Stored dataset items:
━━━━━━━━

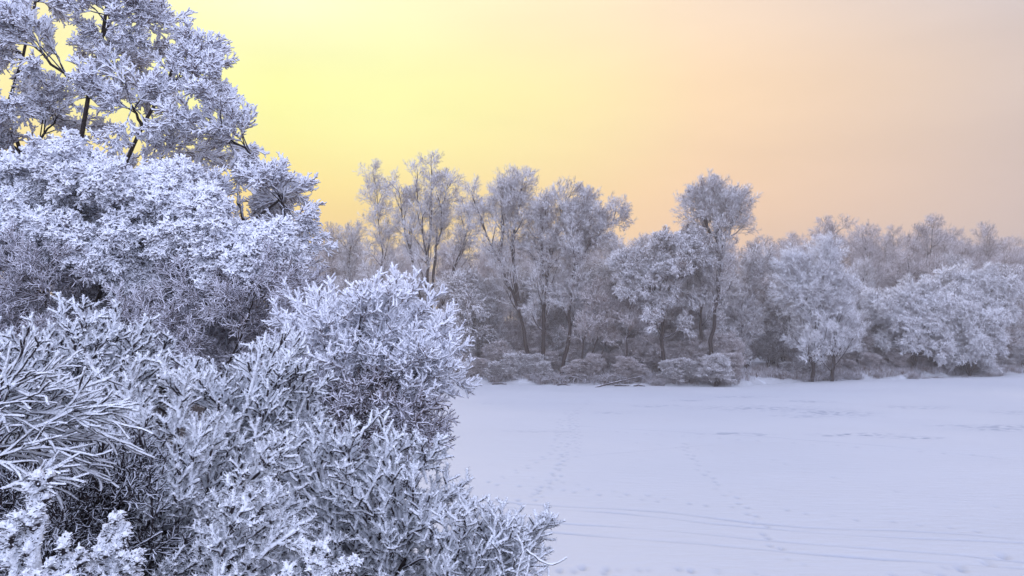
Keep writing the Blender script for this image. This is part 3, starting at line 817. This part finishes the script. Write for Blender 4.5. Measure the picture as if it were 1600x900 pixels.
def put(key, px, Y, H, label, cat='tree', group=None, name=None, wide=1.0, z=None):
    root_, H0 = protos[key]
    if key in used: r_ = copy_tree(root_)
    else: r_ = root_; used.add(key)
    p = W(px, 500, Y)
    r_.location = (p[0], p[1], hz(p[0], p[1]) - 0.1)
    s = H / H0 / (1.13 if H0 > 10 else 1.04); r_.scale = (s * wide, s * wide, s)
    r_.rotation_euler = (rng.normal(0, 0.03), rng.normal(0, 0.03), rng.uniform(0, 6.28))
    r_.name = name or 'frosted_tree'
    for k_ in ('group',):
        if k_ in r_: del r_[k_]
    tag(r_, label, cat, group); return r_


def zone(px):
    for lim, z_ in ((760, 'below the leaning flat-crowned tree'), (840, 'left of the twin trees'), (925, 'at the foot of the twin trees'), (1000, 'behind the fallen branch'), (1080, 'at the foot of the stout drooping tree'),
                    (1160, 'at the foot of the fan-crowned tree'), (1225, 'by the snowy gap in the bank'), (1330, 'below the cone-shaped tree'), (1400, 'between the cone-shaped tree and the willows'), (1480, 'below the left rounded willow'),
                    (1560, 'below the domed willow')):
        if px < lim: return z_
    return 'at the far right end'


def far_zone(px):
    for lim, z_ in ((780, 'behind the tallest bank tree'), (1000, 'behind the twin trees'), (1180, 'behind the fan-crowned tree'), (1350, 'behind the cone-shaped tree'), (1480, 'behind the left rounded willow')):
        if px < lim: return z_
    return 'behind the domed willow'


def top_h(py, Y): return W(800, py, Y)[2] - 1.6


for px, py, Y, key, lab in [
    (515, 318, 112, 'c', 'narrow pale tree showing just right of the big left tree'),
    (545, 322, 110, 'a', 'second narrow pale tree between the big left tree and the slender bank tree'),
    (1270, 332, 150, 'b', 'tree with an open crown rising from the treeline above the cone-shaped tree'),
    (1357, 326, 140, 'c', 'tallest tree of the treeline between the cone-shaped tree and the rounded willows'),
    (1443, 334, 138, 'b', 'treeline tree with two dark forked stems above the left rounded willow'),
    (1482, 332, 142, 'c', 'narrow treeline tree left of the flat-crowned one above the domed willow'),
    (1540, 328, 144, 'c', 'broad flat-crowned treeline tree above the domed willow at the far right'),
    (760, 375, 108, 'c', 'thin tree between the tallest bank tree and the leaning tree'),
    (1010, 352, 112, 'd', 'pale tree behind the stout drooping tree'),
    (960, 350, 118, 'a', 'hazy tree behind the tree leaning right'),
]:
    put(key, px, Y, top_h(py, Y), lab, 'tree')

# far treeline rows
tl_ = [(500, 345), (620, 350), (740, 352), (850, 345), (985, 345), (1010, 342), (1060, 345), (1180, 350), (1250, 345), (1330, 338), (1400, 336), (1500, 330), (1560, 340), (1600, 345), (1800, 345)]
tx, ty = zip(*tl_)
k = 0
for row_, (Y, off, step) in enumerate([(126, 44, 34), (150, 30, 24), (185, 22, 20)]):
    px = 470.0 + row_ * 9
    while px < 1720:
        py = np.interp(px, tx, ty) + off + abs(rng.normal(0, 8))
        put('cbccb'[k % 5] if row_ else 'bcac'[k % 4], px, Y + rng.uniform(-6, 6), top_h(py, Y), ('front', 'middle', 'hindmost')[row_] + ' row hazy frosted tree of the treeline ' + far_zone(px), 'tree', ('front', 'middle', 'hindmost')[row_] + ' treeline trees ' + far_zone(px), wide=rng.uniform(0.85, 1.25))
        px += step * rng.uniform(0.7, 1.3); k += 1
# middle layer of frosted trees behind the bank bushes
for px, py, Y in [(735, 430, 100), (775, 410, 101), (905, 420, 103), (945, 430, 98), (985, 410, 101), (1065, 400, 100), (1205, 420, 106), (1225, 440, 101), (1345, 430, 107), (1335, 470, 103), (1375, 450, 110),
                  (1465, 470, 112), (1580, 400, 122), (1600, 430, 117), (1640, 420, 124), (700, 450, 104), (835, 430, 106), (1010, 450, 97), (1130, 440, 105), (640, 440, 106), (1575, 470, 114), (1400, 500, 108)]:
    py += 22 if px > 1190 else 0
    put(('cvcs' if px > 1190 else 'dsdt')[k % 4] if py < 460 else 'st'[k % 2], px, Y + (4 if px > 1190 else 0), top_h(py, Y), 'middling frosted tree in the thicket ' + zone(px), 'tree', 'thicket trees ' + zone(px), wide=rng.uniform(0.9, 1.2)); k += 1
# bushes along the waterline
px = 690.0
while px < 1700:
    Xs = None
    for row_ in range(3):
        Yb = 96.0
        for _ in range(4):
            xx = (px - 800) / FPX * Yb; Yb = float(np.interp(xx, FAR[:, 0], FAR[:, 1])) + (1.6, 4.5, 8.0)[row_] + (1.6 if px > 1160 else 0)
        gap = 1150 < px < 1215
        H = rng.uniform(1.1, 2.9) if row_ == 0 else (rng.uniform(2.2, 4.6) if row_ == 1 else rng.uniform(4.5, 7.5))
        if gap and row_ < 2 or rng.random() < 0.12: continue
        key = ('vvs', 'vsv', 'svt')[row_][k % 3]
        put(key, px + rng.uniform(-9, 9), Yb + rng.uniform(-.5, .5), H, ('low tangled frosted bush on the ice edge', 'man-high frosted bush behind the edge bushes', 'tall frosted bush in the far undergrowth')[row_] + ' ' + zone(px),
            'bush', ('bushes along the waterline', 'second row of bank bushes', 'tall bank bushes')[row_] + ' ' + zone(px), name='frosted_bush', wide=(1.7, 1.3, 1.1)[row_] * rng.uniform(0.8, 1.3)); k += 1
    xx = (px - 800) / FPX * 96; Yb = float(np.interp(xx, FAR[:, 0], FAR[:, 1])) + rng.uniform(0.5, 1.3)
    if rng.random() < 0.7 and not 1165 < px < 1200:
        put('r', px + rng.uniform(-8, 8), Yb, rng.uniform(0.7, 1.5), 'frosted reed tuft on the ice edge ' + zone(px), 'reeds', 'reed tufts ' + zone(px), name='reed_tuft', wide=rng.uniform(1.0, 1.7))
    px += rng.uniform(15, 24)
put('t', 1150 - 30, 89.8, 3.2, 'wide dark bush jutting onto the ice at the point of the bank', 'bush', name='frosted_bush', wide=1.7)
put('t', 1262, 99.5, 4.2, 'white drooping bush at the waterline below the cone-shaped tree', 'bush', name='frosted_bush', wide=1.3)

# dry grass along the far shore (uncountable)
nb = 26000
gx = rng.uniform(-25, 85, nb); gy = np.interp(gx, FAR[:, 0], FAR[:, 1]) + rng.gamma(2.0, 1.4, nb) + 0.3
keep = ~((gx > 24) & (gx < 29) & (rng.random(nb) < 0.5)); gx, gy = gx[keep], gy[keep]
gz = height(gx, gy) - 0.03
h_ = rng.uniform(0.25, 0.85, len(gx)) ; lean = rng.normal(0, 0.35, (len(gx), 2)) * h_[:, None]
P = np.stack([np.stack([gx, gy, gz], -1), np.stack([gx + lean[:, 0] * 0.35, gy + lean[:, 1] * 0.35, gz + h_ * 0.6], -1), np.stack([gx + lean[:, 0], gy + lean[:, 1], gz + h_], -1)], 1)
g = Tubes(); g.add(P, taper(len(P), 3, 0.022, 0.010), 3)
tag(g.build('dry_grass', M['grass'], None), 'frosted dry grass along the far shore', 'grass', kind='stuff')

# fallen branch on the ice in front of the far bank
Yf = 89.5
base = W(960, 603, Yf); base[2] = 0.0
root = empty('fallen_branch', base); tag(root, 'long grey fallen branch sloping from the bank onto the ice', 'branch')
fb = Tubes()
for pts, r_ in [([(930, 605), (960, 597), (1005, 588)], 0.10), ([(965, 596), (985, 596), (1000, 600)], 0.05), ([(980, 592), (996, 583)], 0.04)]:
    P = resample([W(a, b_, Yf) for a, b_ in pts], 8, 0.03); fb.add(P[None], taper(1, 8, r_, r_ * 0.5), 6, 0.15)
fb.build('branch', M['far_bark'], root, base)
for px, py, ln_ in [(880, 601, 1.4), (1000, 604, 1.2), (780, 600, 1.6), (975, 605, 1.6)]:
    p = px2lake(px, py); p[1] = np.interp(p[0], FAR[:, 0], FAR[:, 1]) - 0.7; b_ = np.array([p[0], p[1], 0.03])
    r_ = empty('driftwood', b_); tag(r_, 'small dark driftwood stick half sunk in the shore snow', 'driftwood', 'driftwood sticks at the far shore')
    tb = Tubes(); P = resample([b_ + (-ln_ / 2, 0, 0), b_ + (0, 0.1, 0.07), b_ + (ln_ / 2, -0.05, 0.02)], 6, 0.03)
    tb.add(P[None], taper(1, 6, 0.11, 0.05), 6, 0.2); tb.build('stick', M['far_bark'], r_, b_)

# ------------------------------------------------------------------ frosty air
m = bpy.data.materials.new('frosty_air'); m.use_nodes = True
t = m.node_tree
for n in list(t.nodes): t.nodes.remove(n)
o_ = t.nodes.new('ShaderNodeOutputMaterial'); v_ = t.nodes.new('ShaderNodeVolumePrincipled')
v_.inputs['Color'].default_value = (0.90, 0.86, 0.88, 1); v_.inputs['Density'].default_value = 0.0016; v_.inputs['Anisotropy'].default_value = 0.2
t.links.new(v_.outputs[0], o_.inputs['Volume'])
x0, x1, y0, y1, z0, z1 = -575, 575, -75, 815, -3, 36
Vb = np.array([(x, y, z) for x in (x0, x1) for y in (y0, y1) for z in (z0, z1)], float)
Fb = np.array([(0, 1, 3, 2), (4, 6, 7, 5), (0, 4, 5, 1), (2, 3, 7, 6), (0, 2, 6, 4), (1, 5, 7, 3)])
tag(mesh_obj('haze', Vb, Fb, m, smooth_=False), kind='stuff')

print('verts', sum(len(m_.vertices) for m_ in bpy.data.meshes), 'objects', len(bpy.data.objects))
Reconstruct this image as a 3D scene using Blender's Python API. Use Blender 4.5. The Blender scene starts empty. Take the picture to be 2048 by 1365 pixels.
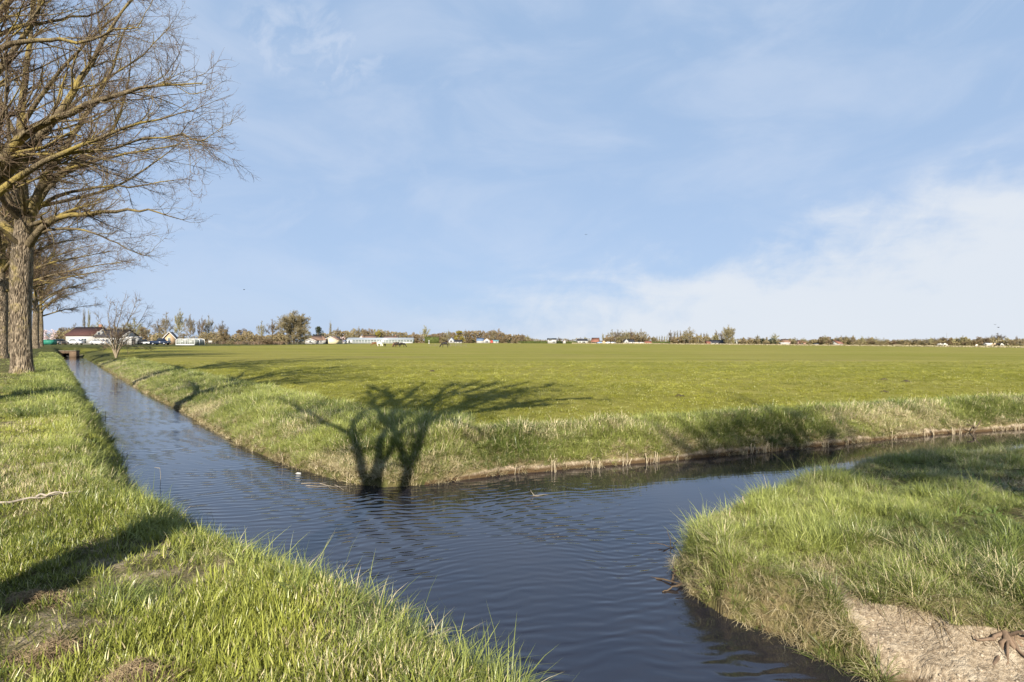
import bpy, math, random
import numpy as np
R = math.radians
scene = bpy.context.scene
COL = scene.collection

# ------------------------------------------------------------------ camera, sky, sun, exposure
F_PX, HORIZ, CAM_Z = 1140.0, 683.0, 1.7          # focal length in pixels of a 2048 wide picture
cam_data = bpy.data.cameras.new("camera"); cam = bpy.data.objects.new("camera", cam_data); COL.objects.link(cam)
cam_data.sensor_width = 36.0; cam_data.lens = 36.0 * F_PX / 2048.0
cam_data.shift_y = 0.5 / 2048.0
cam_data.clip_start = 0.05; cam_data.clip_end = 6000
cam.location = (0, 0, CAM_Z); cam.rotation_euler = (R(90), 0, 0)
scene.camera = cam

SUN_EL, SUN_AZ = 30.0, 4.0                        # light travels away from the camera, a little to the right
sd = bpy.data.lights.new("sun", 'SUN'); sun = bpy.data.objects.new("sun", sd); COL.objects.link(sun)
sd.energy = 5.0; sd.angle = R(0.53); sd.color = (1.0, 0.93, 0.80)
sun.rotation_euler = (R(90 - SUN_EL), 0, R(-SUN_AZ)); sun.location = (0, -30, 40)
TO_SUN = np.array([-math.sin(R(SUN_AZ)) * math.cos(R(SUN_EL)), -math.cos(R(SUN_AZ)) * math.cos(R(SUN_EL)), math.sin(R(SUN_EL))])

vs = scene.view_settings
scene.display_settings.display_device = 'sRGB'
vs.view_transform = 'Standard'; vs.look = 'None'; vs.exposure = 0.95; vs.gamma = 1.0; vs.use_curve_mapping = False
cy = scene.cycles
cy.max_bounces = 5; cy.diffuse_bounces = 2; cy.glossy_bounces = 3; cy.transmission_bounces = 3; cy.transparent_max_bounces = 8
cy.caustics_reflective = False; cy.caustics_refractive = False

class NT:                                          # tiny node-tree writer
    def __init__(s, tree): s.t = tree
    def n(s, typ, ins=None, **props):
        nd = s.t.nodes.new(typ)
        for k, v in props.items(): setattr(nd, k, v)
        for k, v in (ins or {}).items():
            sock = nd.inputs[k]
            if hasattr(v, 'is_linked'): s.t.links.new(v, sock)
            else: sock.default_value = v
        return nd
    def m(s, op, a, b=0.0, c=0.0, clamp=False):
        nd = s.t.nodes.new('ShaderNodeMath'); nd.operation = op; nd.use_clamp = clamp
        for i, v in enumerate((a, b, c)):
            if hasattr(v, 'is_linked'): s.t.links.new(v, nd.inputs[i])
            else: nd.inputs[i].default_value = v
        return nd.outputs[0]
    def ramp(s, fac, lo, hi):                      # smooth 0..1 between lo and hi
        nd = s.t.nodes.new('ShaderNodeMapRange'); nd.interpolation_type = 'SMOOTHSTEP'
        s.t.links.new(fac, nd.inputs[0]); nd.inputs[1].default_value = lo; nd.inputs[2].default_value = hi
        return nd.outputs[0]
    def mix(s, fac, a, b, blend='MIX'):
        nd = s.t.nodes.new('ShaderNodeMix'); nd.data_type = 'RGBA'; nd.blend_type = blend
        for i, v in ((0, fac), (6, a), (7, b)):
            if hasattr(v, 'is_linked'): s.t.links.new(v, nd.inputs[i])
            else: nd.inputs[i].default_value = v if i == 0 else (*v, 1.0)
        return nd.outputs[2]
    def noise(s, vec, scale, detail=4, rough=0.55, dist=0.0):
        nd = s.n('ShaderNodeTexNoise', {'Scale': scale, 'Detail': detail, 'Roughness': rough, 'Distortion': dist})
        if vec is not None: s.t.links.new(vec, nd.inputs['Vector'])
        return nd.outputs[0]

world = bpy.data.worlds.new("World"); scene.world = world; world.use_nodes = True
wt = NT(world.node_tree); world.node_tree.nodes.clear()
sky = wt.n('ShaderNodeTexSky', sky_type='NISHITA', sun_disc=False, sun_elevation=R(SUN_EL), sun_rotation=R(180 + SUN_AZ),
           altitude=0.0, air_density=1.0, dust_density=0.6, ozone_density=3.5)
tc = wt.n('ShaderNodeTexCoord')
sx = wt.n('ShaderNodeSeparateXYZ', {0: tc.outputs['Generated']})
az = wt.m('MULTIPLY', wt.m('ARCTAN2', sx.outputs[0], sx.outputs[1]), 57.29578)      # degrees to the right of north
el = wt.m('MULTIPLY', wt.m('ARCSINE', sx.outputs[2]), 57.29578)
ae = wt.n('ShaderNodeCombineXYZ', {0: wt.m('MULTIPLY', az, 0.045), 1: wt.m('MULTIPLY', el, 0.11), 2: 0.0}).outputs[0]
ae2 = wt.n('ShaderNodeCombineXYZ', {0: wt.m('MULTIPLY_ADD', az, 0.06, 3.7), 1: wt.m('ADD', wt.m('MULTIPLY', el, 0.07), wt.m('MULTIPLY', az, -0.012)), 2: 2.0}).outputs[0]
n_big = wt.noise(ae, 1.3, 7, 0.55, 0.5)
n_cir = wt.noise(ae2, 1.6, 8, 0.62, 1.2)
n_fine = wt.noise(ae2, 5.0, 6, 0.6, 0.4)
# bank of white cloud low on the right
bound = wt.m('ADD', wt.m('MULTIPLY_ADD', az, 0.185, 4.3), wt.m('MULTIPLY_ADD', wt.m('SUBTRACT', n_big, 0.5), 17.0, wt.m('MULTIPLY', wt.m('SUBTRACT', n_fine, 0.5), 9.0)))
low = wt.ramp(wt.m('SUBTRACT', bound, el), -2.8, 5.0)
low = wt.m('MULTIPLY', low, wt.ramp(az, -16.0, 10.0))
low = wt.m('MULTIPLY', low, wt.ramp(wt.m('MULTIPLY', az, -1.0), -80.0, -55.0))
# thin cirrus streaks
cir = wt.m('MULTIPLY', wt.ramp(n_cir, 0.50, 0.78), wt.m('MULTIPLY_ADD', n_fine, 0.9, 0.05))
dx = wt.m('DIVIDE', wt.m('SUBTRACT', az, -19.5), 7.5); dy = wt.m('DIVIDE', wt.m('SUBTRACT', el, 26.0), 3.6)
blob = wt.m('SUBTRACT', 1.0, wt.m('ADD', wt.m('MULTIPLY', dx, dx), wt.m('MULTIPLY', dy, dy)))
blob = wt.m('MULTIPLY', wt.ramp(blob, -0.6, 0.9), wt.ramp(n_fine, 0.36, 0.66))
veil = wt.m('MULTIPLY', wt.ramp(n_big, 0.38, 0.72), 0.36)
cirrus = wt.m('ADD', wt.m('MULTIPLY', cir, 0.42), wt.m('MULTIPLY', blob, 0.5), clamp=True)
cirrus = wt.m('MAXIMUM', cirrus, veil)
SKY_STRENGTH = 0.063
skyc = sky.outputs[0]
air = wt.mix(wt.ramp(el, 0.0, 28.0), (3.85, 5.05, 7.1), (3.25, 4.55, 6.6))
hz = wt.m('MULTIPLY_ADD', wt.ramp(wt.m('MULTIPLY', el, -1.0), -52.0, -33.0), 0.88, 0.0)
skyc = wt.mix(hz, skyc, air)
skyc = wt.mix(cirrus, skyc, (5.8, 6.4, 7.5))
skyc = wt.mix(wt.m('MULTIPLY', low, 0.84), skyc, (6.6, 6.95, 7.4))
bg = wt.n('ShaderNodeBackground', {'Color': skyc, 'Strength': SKY_STRENGTH})
wo = wt.n('ShaderNodeOutputWorld', {'Surface': bg.outputs[0]})

# ------------------------------------------------------------------ helpers
def tag(o, label=None, cat=None, group=None, kind=None):
    if label: o["label"] = label
    if cat: o["category"] = cat
    if group: o["group"] = group
    if kind: o["kind"] = kind
    return o

def mesh(name, verts, faces, mats, smooth=False, mat_idx=None):
    """one mesh from arrays; faces is a list of (n,k) integer arrays"""
    verts = np.asarray(verts, np.float32)
    if isinstance(faces, np.ndarray): faces = [faces]
    me = bpy.data.meshes.new(name)
    me.vertices.add(len(verts)); me.vertices.foreach_set("co", verts.ravel())
    loops = np.concatenate([f.ravel() for f in faces]).astype(np.int32)
    tot = np.concatenate([np.full(len(f), f.shape[1]) for f in faces]).astype(np.int32)
    start = np.concatenate([[0], np.cumsum(tot)[:-1]]).astype(np.int32)
    me.loops.add(len(loops)); me.loops.foreach_set("vertex_index", loops)
    me.polygons.add(len(tot)); me.polygons.foreach_set("loop_start", start); me.polygons.foreach_set("loop_total", tot)
    if smooth: me.polygons.foreach_set("use_smooth", np.ones(len(tot), bool))
    if mat_idx is not None: me.polygons.foreach_set("material_index", np.asarray(mat_idx, np.int32))
    for m in (mats if isinstance(mats, (list, tuple)) else [mats]):
        if m: me.materials.append(m)
    me.update(calc_edges=True); me.validate()
    return me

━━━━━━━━

■ What is asked
Only the lines from the start of the records to the one containing "tag(r_, label, cat, group); return r_" should be repeated, exactly and with both ends kept; drop any pictures.

■ Expected output
Keep writing the Blender script for this image. This is part 3, starting at line 817. This part finishes the script. Write for Blender 4.5. Measure the picture as if it were 1600x900 pixels.
def put(key, px, Y, H, label, cat='tree', group=None, name=None, wide=1.0, z=None):
    root_, H0 = protos[key]
    if key in used: r_ = copy_tree(root_)
    else: r_ = root_; used.add(key)
    p = W(px, 500, Y)
    r_.location = (p[0], p[1], hz(p[0], p[1]) - 0.1)
    s = H / H0 / (1.13 if H0 > 10 else 1.04); r_.scale = (s * wide, s * wide, s)
    r_.rotation_euler = (rng.normal(0, 0.03), rng.normal(0, 0.03), rng.uniform(0, 6.28))
    r_.name = name or 'frosted_tree'
    for k_ in ('group',):
        if k_ in r_: del r_[k_]
    tag(r_, label, cat, group); return r_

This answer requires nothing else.